Pour accompagner la mise en œuvre de sa diplomatie publique, l’État russe a annoncé en 2008 et 2009 la création de deux organisations à caractère culturel: Ruskkiymir et Rossotrudnicestvo. C’est aussi par la langue que la Russie maintient sa présence dans les pays transcaucasiens. Ainsi, les centres Rossotrudnicestvo s’efforcent, à travers leur travail de diffusion de la culture et de la langue russe et la promotion d’échanges universitaires, d’enrayer la chute du nombre de russophones, à plus forte raison dans le monde post-soviétique. Quatre centres sont ainsi disséminés au sein de l’espace sud-caucasien: un à Erevan, un à Bakou, et un dans chacun des territoires séparatistes d’Abkhazie et d’Ossétie du Sud, régions stratégiques car militairement occupées par la Russie depuis la guerre russo-géorgienne de 2008 et ayant le russe comme langue officielle.

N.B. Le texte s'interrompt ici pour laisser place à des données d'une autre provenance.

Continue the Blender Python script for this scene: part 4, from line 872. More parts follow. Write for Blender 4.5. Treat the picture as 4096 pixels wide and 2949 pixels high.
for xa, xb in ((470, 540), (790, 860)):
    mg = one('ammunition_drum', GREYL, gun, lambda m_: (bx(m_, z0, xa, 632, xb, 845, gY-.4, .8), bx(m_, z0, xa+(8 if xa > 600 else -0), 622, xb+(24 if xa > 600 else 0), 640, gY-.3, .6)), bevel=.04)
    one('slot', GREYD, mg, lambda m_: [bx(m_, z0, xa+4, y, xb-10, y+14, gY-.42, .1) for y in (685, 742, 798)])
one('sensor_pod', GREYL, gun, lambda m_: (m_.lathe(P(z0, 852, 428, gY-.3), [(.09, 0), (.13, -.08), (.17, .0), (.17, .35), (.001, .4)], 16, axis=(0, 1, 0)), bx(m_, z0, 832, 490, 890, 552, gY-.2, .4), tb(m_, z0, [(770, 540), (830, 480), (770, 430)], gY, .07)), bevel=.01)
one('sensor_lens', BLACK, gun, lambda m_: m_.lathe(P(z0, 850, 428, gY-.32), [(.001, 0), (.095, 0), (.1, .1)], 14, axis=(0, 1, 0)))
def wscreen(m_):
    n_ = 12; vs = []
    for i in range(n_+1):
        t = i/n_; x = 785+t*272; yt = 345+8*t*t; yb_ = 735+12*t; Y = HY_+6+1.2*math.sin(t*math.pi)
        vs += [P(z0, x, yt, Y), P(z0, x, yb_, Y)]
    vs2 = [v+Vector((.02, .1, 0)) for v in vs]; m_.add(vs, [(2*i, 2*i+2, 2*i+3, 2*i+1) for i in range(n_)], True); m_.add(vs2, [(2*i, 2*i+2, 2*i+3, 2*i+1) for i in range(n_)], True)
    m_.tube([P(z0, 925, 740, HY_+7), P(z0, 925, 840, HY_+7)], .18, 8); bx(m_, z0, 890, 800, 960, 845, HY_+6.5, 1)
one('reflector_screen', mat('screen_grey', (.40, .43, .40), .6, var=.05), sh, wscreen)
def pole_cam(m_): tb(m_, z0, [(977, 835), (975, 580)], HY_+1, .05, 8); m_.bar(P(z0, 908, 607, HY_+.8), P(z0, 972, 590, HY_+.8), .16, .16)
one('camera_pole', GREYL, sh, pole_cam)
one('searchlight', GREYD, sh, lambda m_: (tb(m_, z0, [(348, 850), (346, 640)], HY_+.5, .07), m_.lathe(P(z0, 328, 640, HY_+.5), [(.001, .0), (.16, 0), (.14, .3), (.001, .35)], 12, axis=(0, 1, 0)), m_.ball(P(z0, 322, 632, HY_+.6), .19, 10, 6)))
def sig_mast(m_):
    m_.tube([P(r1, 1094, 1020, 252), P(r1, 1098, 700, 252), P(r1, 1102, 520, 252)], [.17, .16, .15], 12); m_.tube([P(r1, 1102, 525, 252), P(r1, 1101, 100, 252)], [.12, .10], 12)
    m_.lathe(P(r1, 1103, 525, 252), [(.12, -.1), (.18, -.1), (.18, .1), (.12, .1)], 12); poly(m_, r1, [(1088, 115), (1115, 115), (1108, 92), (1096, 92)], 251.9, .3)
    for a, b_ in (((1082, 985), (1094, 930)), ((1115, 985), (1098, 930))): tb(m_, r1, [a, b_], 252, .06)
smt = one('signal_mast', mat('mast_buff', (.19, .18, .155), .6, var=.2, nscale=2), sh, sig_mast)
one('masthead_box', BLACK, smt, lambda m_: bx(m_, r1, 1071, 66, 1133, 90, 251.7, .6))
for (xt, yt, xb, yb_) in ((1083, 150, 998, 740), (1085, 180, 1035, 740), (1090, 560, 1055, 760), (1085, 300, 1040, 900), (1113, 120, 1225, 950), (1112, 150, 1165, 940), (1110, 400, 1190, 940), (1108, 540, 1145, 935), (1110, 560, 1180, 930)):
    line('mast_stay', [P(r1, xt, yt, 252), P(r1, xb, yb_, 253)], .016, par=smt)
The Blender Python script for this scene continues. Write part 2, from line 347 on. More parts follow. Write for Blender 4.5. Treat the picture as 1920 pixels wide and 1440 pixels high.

Les centres de diffusion de la langue et de la culture russe sont aussi des vecteurs d’idées politiques et religieuses. Bien que Ruskiymir soit présentée comme une organisation non-gouvernementale, sa création par décret présidentiel, la présence majoritaire de responsables publics dans ses comités d’administrations ou encore la nomination de son président par Vladimir Poutine questionnent son statut. Cette ambivalence statutaire n’est pas le seul apanage de la Russie, la diplomatie culturelle contemporaine telle qu’elle est pratiquée par la majorité des pays reposant également sur cette ambiguïté. La Russie, à la différence et en opposition à la diplomatie culturelle occidentale, a quant à elle choisi de mettre son soft power au service de la diffusion de valeurs conservatrices, autour desquelles elle tente de rassembler les pays du Caucase du Sud.